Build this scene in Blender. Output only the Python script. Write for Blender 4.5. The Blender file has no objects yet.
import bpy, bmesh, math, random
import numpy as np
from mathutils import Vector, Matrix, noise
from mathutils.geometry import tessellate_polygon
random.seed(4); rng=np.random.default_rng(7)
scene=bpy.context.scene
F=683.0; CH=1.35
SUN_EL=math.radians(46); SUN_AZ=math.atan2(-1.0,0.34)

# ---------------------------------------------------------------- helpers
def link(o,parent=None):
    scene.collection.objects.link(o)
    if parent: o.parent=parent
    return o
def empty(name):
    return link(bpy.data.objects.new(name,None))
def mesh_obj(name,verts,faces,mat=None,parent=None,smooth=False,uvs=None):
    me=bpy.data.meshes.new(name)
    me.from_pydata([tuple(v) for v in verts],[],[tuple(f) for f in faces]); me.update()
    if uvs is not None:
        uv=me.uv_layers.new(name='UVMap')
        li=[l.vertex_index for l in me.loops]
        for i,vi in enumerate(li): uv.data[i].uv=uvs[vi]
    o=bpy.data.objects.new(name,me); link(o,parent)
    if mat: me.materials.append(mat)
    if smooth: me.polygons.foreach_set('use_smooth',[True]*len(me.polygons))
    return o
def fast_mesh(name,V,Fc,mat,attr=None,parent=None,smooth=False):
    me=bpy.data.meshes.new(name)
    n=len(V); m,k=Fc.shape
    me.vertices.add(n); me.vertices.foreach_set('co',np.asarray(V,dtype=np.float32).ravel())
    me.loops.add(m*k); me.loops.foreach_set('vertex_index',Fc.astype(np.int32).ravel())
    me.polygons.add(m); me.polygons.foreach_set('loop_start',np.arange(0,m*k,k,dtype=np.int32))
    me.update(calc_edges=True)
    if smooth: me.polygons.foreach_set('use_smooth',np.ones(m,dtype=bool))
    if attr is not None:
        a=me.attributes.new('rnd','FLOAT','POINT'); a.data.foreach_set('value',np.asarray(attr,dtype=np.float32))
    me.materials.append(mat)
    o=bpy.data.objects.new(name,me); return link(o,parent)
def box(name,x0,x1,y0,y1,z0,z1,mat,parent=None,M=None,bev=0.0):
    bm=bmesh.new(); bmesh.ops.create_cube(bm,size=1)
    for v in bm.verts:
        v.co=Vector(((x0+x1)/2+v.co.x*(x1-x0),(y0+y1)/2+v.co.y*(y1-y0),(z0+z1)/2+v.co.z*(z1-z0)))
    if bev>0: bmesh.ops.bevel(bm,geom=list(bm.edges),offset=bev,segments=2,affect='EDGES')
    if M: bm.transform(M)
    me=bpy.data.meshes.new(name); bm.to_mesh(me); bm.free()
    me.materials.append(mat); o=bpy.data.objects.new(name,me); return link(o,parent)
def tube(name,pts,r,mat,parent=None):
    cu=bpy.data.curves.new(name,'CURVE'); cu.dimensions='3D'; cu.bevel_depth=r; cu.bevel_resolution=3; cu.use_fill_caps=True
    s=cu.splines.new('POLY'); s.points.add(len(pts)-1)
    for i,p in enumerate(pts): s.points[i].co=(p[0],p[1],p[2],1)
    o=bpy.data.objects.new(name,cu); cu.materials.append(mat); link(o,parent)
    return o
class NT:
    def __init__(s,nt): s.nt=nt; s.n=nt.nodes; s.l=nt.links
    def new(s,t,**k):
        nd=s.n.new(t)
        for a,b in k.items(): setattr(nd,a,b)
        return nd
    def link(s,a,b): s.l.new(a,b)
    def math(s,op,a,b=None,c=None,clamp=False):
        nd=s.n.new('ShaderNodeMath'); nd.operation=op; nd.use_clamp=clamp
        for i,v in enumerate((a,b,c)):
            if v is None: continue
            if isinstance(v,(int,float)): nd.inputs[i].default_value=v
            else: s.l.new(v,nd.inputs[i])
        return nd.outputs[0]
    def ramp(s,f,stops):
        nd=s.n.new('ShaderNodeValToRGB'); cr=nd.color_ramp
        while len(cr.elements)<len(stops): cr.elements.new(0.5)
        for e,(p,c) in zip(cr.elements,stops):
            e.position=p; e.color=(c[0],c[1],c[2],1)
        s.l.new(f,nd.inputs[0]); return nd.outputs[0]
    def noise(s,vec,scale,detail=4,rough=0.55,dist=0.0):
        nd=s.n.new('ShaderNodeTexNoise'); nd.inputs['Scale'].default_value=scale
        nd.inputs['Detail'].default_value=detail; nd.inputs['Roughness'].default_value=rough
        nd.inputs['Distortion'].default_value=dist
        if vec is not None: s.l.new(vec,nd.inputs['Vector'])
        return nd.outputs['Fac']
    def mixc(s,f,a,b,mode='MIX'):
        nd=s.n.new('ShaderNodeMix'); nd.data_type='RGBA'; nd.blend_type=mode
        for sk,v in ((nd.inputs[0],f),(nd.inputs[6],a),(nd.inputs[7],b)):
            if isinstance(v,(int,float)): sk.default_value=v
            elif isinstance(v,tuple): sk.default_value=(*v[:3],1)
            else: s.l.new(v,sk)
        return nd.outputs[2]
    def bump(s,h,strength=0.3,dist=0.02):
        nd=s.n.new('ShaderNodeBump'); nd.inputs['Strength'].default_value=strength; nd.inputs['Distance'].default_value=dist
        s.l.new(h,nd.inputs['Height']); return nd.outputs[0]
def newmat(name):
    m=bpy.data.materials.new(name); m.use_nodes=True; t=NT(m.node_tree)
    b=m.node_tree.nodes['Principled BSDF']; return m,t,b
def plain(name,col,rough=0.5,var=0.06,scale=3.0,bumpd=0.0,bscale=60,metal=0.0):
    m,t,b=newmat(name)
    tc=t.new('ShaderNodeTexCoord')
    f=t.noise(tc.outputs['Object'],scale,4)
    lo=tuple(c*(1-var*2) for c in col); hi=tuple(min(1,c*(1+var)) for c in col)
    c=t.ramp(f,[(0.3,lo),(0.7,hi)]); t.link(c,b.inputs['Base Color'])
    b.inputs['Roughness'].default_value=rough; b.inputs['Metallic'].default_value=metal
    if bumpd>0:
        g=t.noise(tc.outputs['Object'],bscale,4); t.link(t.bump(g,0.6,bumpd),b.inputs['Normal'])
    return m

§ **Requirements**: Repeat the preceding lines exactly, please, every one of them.

§ **Output**:
Build this scene in Blender. Output only the Python script. Write for Blender 4.5. The Blender file has no objects yet.
import bpy, bmesh, math, random
import numpy as np
from mathutils import Vector, Matrix, noise
from mathutils.geometry import tessellate_polygon
random.seed(4); rng=np.random.default_rng(7)
scene=bpy.context.scene
F=683.0; CH=1.35
SUN_EL=math.radians(46); SUN_AZ=math.atan2(-1.0,0.34)

# ---------------------------------------------------------------- helpers
def link(o,parent=None):
    scene.collection.objects.link(o)
    if parent: o.parent=parent
    return o
def empty(name):
    return link(bpy.data.objects.new(name,None))
def mesh_obj(name,verts,faces,mat=None,parent=None,smooth=False,uvs=None):
    me=bpy.data.meshes.new(name)
    me.from_pydata([tuple(v) for v in verts],[],[tuple(f) for f in faces]); me.update()
    if uvs is not None:
        uv=me.uv_layers.new(name='UVMap')
        li=[l.vertex_index for l in me.loops]
        for i,vi in enumerate(li): uv.data[i].uv=uvs[vi]
    o=bpy.data.objects.new(name,me); link(o,parent)
    if mat: me.materials.append(mat)
    if smooth: me.polygons.foreach_set('use_smooth',[True]*len(me.polygons))
    return o
def fast_mesh(name,V,Fc,mat,attr=None,parent=None,smooth=False):
    me=bpy.data.meshes.new(name)
    n=len(V); m,k=Fc.shape
    me.vertices.add(n); me.vertices.foreach_set('co',np.asarray(V,dtype=np.float32).ravel())
    me.loops.add(m*k); me.loops.foreach_set('vertex_index',Fc.astype(np.int32).ravel())
    me.polygons.add(m); me.polygons.foreach_set('loop_start',np.arange(0,m*k,k,dtype=np.int32))
    me.update(calc_edges=True)
    if smooth: me.polygons.foreach_set('use_smooth',np.ones(m,dtype=bool))
    if attr is not None:
        a=me.attributes.new('rnd','FLOAT','POINT'); a.data.foreach_set('value',np.asarray(attr,dtype=np.float32))
    me.materials.append(mat)
    o=bpy.data.objects.new(name,me); return link(o,parent)
def box(name,x0,x1,y0,y1,z0,z1,mat,parent=None,M=None,bev=0.0):
    bm=bmesh.new(); bmesh.ops.create_cube(bm,size=1)
    for v in bm.verts:
        v.co=Vector(((x0+x1)/2+v.co.x*(x1-x0),(y0+y1)/2+v.co.y*(y1-y0),(z0+z1)/2+v.co.z*(z1-z0)))
    if bev>0: bmesh.ops.bevel(bm,geom=list(bm.edges),offset=bev,segments=2,affect='EDGES')
    if M: bm.transform(M)
    me=bpy.data.meshes.new(name); bm.to_mesh(me); bm.free()
    me.materials.append(mat); o=bpy.data.objects.new(name,me); return link(o,parent)
def tube(name,pts,r,mat,parent=None):
    cu=bpy.data.curves.new(name,'CURVE'); cu.dimensions='3D'; cu.bevel_depth=r; cu.bevel_resolution=3; cu.use_fill_caps=True
    s=cu.splines.new('POLY'); s.points.add(len(pts)-1)
    for i,p in enumerate(pts): s.points[i].co=(p[0],p[1],p[2],1)
    o=bpy.data.objects.new(name,cu); cu.materials.append(mat); link(o,parent)
    return o
class NT:
    def __init__(s,nt): s.nt=nt; s.n=nt.nodes; s.l=nt.links
    def new(s,t,**k):
        nd=s.n.new(t)
        for a,b in k.items(): setattr(nd,a,b)
        return nd
    def link(s,a,b): s.l.new(a,b)
    def math(s,op,a,b=None,c=None,clamp=False):
        nd=s.n.new('ShaderNodeMath'); nd.operation=op; nd.use_clamp=clamp
        for i,v in enumerate((a,b,c)):
            if v is None: continue
            if isinstance(v,(int,float)): nd.inputs[i].default_value=v
            else: s.l.new(v,nd.inputs[i])
        return nd.outputs[0]
    def ramp(s,f,stops):
        nd=s.n.new('ShaderNodeValToRGB'); cr=nd.color_ramp
        while len(cr.elements)<len(stops): cr.elements.new(0.5)
        for e,(p,c) in zip(cr.elements,stops):
            e.position=p; e.color=(c[0],c[1],c[2],1)
        s.l.new(f,nd.inputs[0]); return nd.outputs[0]
    def noise(s,vec,scale,detail=4,rough=0.55,dist=0.0):
        nd=s.n.new('ShaderNodeTexNoise'); nd.inputs['Scale'].default_value=scale
        nd.inputs['Detail'].default_value=detail; nd.inputs['Roughness'].default_value=rough
        nd.inputs['Distortion'].default_value=dist
        if vec is not None: s.l.new(vec,nd.inputs['Vector'])
        return nd.outputs['Fac']
    def mixc(s,f,a,b,mode='MIX'):
        nd=s.n.new('ShaderNodeMix'); nd.data_type='RGBA'; nd.blend_type=mode
        for sk,v in ((nd.inputs[0],f),(nd.inputs[6],a),(nd.inputs[7],b)):
            if isinstance(v,(int,float)): sk.default_value=v
            elif isinstance(v,tuple): sk.default_value=(*v[:3],1)
            else: s.l.new(v,sk)
        return nd.outputs[2]
    def bump(s,h,strength=0.3,dist=0.02):
        nd=s.n.new('ShaderNodeBump'); nd.inputs['Strength'].default_value=strength; nd.inputs['Distance'].default_value=dist
        s.l.new(h,nd.inputs['Height']); return nd.outputs[0]
def newmat(name):
    m=bpy.data.materials.new(name); m.use_nodes=True; t=NT(m.node_tree)
    b=m.node_tree.nodes['Principled BSDF']; return m,t,b
def plain(name,col,rough=0.5,var=0.06,scale=3.0,bumpd=0.0,bscale=60,metal=0.0):
    m,t,b=newmat(name)
    tc=t.new('ShaderNodeTexCoord')
    f=t.noise(tc.outputs['Object'],scale,4)
    lo=tuple(c*(1-var*2) for c in col); hi=tuple(min(1,c*(1+var)) for c in col)
    c=t.ramp(f,[(0.3,lo),(0.7,hi)]); t.link(c,b.inputs['Base Color'])
    b.inputs['Roughness'].default_value=rough; b.inputs['Metallic'].default_value=metal
    if bumpd>0:
        g=t.noise(tc.outputs['Object'],bscale,4); t.link(t.bump(g,0.6,bumpd),b.inputs['Normal'])
    return m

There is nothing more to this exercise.